| Exercise |
Which lines run from the first one up to and including the one with "1130), (1700, 1130)])"? Print exactly those.

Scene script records
◆ ◆ ◆

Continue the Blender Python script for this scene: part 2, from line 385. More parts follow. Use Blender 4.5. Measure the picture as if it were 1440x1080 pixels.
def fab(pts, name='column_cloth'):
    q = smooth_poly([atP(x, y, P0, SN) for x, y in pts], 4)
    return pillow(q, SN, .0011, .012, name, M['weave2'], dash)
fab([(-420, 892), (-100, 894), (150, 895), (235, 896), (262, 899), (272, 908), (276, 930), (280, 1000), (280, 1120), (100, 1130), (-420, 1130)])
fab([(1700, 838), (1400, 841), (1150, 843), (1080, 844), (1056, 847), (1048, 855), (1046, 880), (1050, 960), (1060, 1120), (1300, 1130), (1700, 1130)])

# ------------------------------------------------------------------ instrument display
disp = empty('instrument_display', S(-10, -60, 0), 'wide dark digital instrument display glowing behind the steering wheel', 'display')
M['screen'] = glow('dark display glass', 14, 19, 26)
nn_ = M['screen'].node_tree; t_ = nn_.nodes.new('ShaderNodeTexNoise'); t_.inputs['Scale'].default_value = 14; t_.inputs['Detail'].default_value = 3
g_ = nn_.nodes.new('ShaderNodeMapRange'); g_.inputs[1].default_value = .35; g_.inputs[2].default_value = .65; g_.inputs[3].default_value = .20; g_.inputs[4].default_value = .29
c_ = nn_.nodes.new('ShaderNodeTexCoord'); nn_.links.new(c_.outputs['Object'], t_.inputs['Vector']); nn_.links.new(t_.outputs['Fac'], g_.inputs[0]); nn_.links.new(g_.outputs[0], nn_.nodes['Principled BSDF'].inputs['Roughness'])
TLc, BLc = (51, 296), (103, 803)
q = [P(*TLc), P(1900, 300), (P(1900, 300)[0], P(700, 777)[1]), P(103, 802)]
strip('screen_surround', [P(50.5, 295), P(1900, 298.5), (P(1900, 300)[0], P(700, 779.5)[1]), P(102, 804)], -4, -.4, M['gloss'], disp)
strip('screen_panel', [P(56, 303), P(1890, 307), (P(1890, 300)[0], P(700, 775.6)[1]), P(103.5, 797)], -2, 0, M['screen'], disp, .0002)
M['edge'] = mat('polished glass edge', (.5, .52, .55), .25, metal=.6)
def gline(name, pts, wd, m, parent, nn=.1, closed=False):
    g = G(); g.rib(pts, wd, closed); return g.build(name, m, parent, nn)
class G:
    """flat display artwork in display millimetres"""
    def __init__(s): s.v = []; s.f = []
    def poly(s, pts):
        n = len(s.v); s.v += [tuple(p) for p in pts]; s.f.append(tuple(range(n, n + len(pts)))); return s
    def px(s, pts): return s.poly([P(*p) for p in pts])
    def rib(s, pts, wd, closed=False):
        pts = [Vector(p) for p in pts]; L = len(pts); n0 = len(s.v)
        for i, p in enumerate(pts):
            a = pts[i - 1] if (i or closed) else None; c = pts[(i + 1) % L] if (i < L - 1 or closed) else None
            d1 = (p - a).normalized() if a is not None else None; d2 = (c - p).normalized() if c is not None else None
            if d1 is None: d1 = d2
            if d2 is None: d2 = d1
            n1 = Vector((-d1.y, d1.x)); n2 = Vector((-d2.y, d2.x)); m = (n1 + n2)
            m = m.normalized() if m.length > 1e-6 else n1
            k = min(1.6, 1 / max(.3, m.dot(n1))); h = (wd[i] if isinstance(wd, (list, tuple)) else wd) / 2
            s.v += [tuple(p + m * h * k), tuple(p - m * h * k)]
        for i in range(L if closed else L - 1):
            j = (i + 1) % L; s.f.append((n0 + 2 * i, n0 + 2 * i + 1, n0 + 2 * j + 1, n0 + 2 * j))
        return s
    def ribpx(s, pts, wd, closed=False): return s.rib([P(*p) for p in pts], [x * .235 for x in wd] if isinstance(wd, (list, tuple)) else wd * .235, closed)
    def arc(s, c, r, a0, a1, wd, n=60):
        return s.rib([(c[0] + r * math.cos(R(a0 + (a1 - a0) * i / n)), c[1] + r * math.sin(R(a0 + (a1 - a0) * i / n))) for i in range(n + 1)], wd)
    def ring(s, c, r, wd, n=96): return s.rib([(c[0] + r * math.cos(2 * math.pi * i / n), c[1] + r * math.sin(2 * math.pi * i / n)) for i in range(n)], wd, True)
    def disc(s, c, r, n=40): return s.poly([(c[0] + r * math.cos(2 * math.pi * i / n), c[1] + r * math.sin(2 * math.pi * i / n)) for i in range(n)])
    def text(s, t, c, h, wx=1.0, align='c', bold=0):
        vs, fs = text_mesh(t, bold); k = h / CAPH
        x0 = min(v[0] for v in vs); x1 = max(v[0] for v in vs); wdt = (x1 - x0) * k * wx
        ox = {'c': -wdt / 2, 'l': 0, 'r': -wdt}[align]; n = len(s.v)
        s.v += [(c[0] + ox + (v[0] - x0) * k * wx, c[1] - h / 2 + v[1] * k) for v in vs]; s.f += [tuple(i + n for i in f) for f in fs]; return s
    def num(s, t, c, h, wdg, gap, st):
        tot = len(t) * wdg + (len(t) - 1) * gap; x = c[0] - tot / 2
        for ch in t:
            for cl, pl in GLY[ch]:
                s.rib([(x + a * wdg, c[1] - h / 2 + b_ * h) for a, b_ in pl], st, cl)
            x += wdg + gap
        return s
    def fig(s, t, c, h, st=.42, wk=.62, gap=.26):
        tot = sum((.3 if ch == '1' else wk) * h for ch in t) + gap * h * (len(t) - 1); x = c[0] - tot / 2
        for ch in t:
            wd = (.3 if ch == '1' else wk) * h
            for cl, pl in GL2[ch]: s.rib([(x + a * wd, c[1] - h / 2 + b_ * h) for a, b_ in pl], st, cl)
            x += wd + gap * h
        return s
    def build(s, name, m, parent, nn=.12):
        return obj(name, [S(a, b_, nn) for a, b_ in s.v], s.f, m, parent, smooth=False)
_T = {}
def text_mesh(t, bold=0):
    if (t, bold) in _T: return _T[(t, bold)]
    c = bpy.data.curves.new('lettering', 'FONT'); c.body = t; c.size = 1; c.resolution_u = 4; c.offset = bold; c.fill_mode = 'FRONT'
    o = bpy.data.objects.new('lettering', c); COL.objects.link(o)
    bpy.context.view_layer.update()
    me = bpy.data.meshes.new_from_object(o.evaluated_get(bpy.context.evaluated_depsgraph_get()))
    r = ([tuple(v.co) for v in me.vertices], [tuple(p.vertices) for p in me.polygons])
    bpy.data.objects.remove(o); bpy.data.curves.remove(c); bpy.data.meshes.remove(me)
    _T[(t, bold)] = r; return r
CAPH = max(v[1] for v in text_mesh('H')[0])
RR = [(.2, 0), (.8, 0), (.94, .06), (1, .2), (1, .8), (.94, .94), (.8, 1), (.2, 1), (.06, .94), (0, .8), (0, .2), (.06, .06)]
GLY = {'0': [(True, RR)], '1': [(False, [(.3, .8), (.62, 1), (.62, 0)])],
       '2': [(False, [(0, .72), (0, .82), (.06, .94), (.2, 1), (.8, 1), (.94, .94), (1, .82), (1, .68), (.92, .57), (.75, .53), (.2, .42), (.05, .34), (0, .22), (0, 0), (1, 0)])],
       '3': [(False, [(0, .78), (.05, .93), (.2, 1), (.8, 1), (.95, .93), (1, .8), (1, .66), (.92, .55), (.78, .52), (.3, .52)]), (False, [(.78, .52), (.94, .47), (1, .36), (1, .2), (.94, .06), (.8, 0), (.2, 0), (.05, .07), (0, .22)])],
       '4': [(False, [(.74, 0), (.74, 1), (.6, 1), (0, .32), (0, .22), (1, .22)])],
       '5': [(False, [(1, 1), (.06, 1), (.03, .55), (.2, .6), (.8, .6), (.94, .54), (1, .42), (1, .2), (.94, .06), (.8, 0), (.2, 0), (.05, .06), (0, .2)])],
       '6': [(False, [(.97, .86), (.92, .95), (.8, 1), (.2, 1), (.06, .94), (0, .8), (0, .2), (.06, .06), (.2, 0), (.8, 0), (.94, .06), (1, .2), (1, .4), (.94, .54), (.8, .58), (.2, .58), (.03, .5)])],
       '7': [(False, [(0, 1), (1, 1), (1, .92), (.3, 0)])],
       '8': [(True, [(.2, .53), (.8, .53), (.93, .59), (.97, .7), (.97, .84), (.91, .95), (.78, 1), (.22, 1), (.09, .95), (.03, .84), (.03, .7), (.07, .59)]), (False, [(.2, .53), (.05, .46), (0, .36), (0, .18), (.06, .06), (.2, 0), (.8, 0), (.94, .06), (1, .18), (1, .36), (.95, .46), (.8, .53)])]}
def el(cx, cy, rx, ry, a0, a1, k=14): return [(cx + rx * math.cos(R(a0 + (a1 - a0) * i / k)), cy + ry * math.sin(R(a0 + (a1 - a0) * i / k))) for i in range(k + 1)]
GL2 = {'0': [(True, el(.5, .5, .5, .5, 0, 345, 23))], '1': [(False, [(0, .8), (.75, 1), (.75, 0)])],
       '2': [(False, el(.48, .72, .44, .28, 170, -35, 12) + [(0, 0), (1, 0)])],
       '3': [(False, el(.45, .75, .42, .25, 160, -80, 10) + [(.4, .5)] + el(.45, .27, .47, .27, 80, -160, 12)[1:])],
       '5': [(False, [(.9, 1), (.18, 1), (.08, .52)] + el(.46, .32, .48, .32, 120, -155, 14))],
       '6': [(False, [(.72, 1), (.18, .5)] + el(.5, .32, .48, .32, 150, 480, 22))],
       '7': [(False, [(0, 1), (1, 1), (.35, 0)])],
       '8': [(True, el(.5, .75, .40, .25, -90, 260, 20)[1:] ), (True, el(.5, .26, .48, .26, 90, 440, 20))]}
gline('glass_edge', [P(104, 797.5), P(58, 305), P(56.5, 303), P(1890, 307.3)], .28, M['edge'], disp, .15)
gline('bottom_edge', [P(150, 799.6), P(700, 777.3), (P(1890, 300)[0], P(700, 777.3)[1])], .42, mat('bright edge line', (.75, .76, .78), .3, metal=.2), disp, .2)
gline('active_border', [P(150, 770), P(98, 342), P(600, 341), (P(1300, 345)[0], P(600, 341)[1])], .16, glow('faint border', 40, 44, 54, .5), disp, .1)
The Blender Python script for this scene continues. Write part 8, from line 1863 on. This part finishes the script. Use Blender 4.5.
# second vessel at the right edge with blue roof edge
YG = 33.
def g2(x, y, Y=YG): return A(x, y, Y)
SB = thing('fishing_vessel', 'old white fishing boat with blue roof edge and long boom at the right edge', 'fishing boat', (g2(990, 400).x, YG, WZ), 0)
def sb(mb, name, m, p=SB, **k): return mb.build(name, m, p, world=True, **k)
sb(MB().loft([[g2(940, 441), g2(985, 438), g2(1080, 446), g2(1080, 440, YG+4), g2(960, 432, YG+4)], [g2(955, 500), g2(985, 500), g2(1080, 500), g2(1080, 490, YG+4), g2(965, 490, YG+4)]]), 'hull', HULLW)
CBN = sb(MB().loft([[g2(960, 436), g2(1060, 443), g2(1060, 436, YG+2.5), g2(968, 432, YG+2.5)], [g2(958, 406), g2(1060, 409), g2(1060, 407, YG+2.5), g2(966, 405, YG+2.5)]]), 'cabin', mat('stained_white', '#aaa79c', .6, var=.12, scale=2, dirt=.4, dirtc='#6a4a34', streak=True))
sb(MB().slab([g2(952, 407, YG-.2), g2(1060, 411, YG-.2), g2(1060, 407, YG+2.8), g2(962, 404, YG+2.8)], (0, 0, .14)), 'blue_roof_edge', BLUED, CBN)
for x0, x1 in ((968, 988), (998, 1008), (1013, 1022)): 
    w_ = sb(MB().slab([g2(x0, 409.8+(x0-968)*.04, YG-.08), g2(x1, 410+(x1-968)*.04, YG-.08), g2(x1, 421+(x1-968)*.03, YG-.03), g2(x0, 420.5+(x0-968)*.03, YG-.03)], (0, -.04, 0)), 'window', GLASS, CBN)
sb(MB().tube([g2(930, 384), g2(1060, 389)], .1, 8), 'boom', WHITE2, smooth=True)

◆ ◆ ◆

| Task answer |
Continue the Blender Python script for this scene: part 2, from line 385. More parts follow. Use Blender 4.5. Measure the picture as if it were 1440x1080 pixels.
def fab(pts, name='column_cloth'):
    q = smooth_poly([atP(x, y, P0, SN) for x, y in pts], 4)
    return pillow(q, SN, .0011, .012, name, M['weave2'], dash)
fab([(-420, 892), (-100, 894), (150, 895), (235, 896), (262, 899), (272, 908), (276, 930), (280, 1000), (280, 1120), (100, 1130), (-420, 1130)])
fab([(1700, 838), (1400, 841), (1150, 843), (1080, 844), (1056, 847), (1048, 855), (1046, 880), (1050, 960), (1060, 1120), (1300, 1130), (1700, 1130)])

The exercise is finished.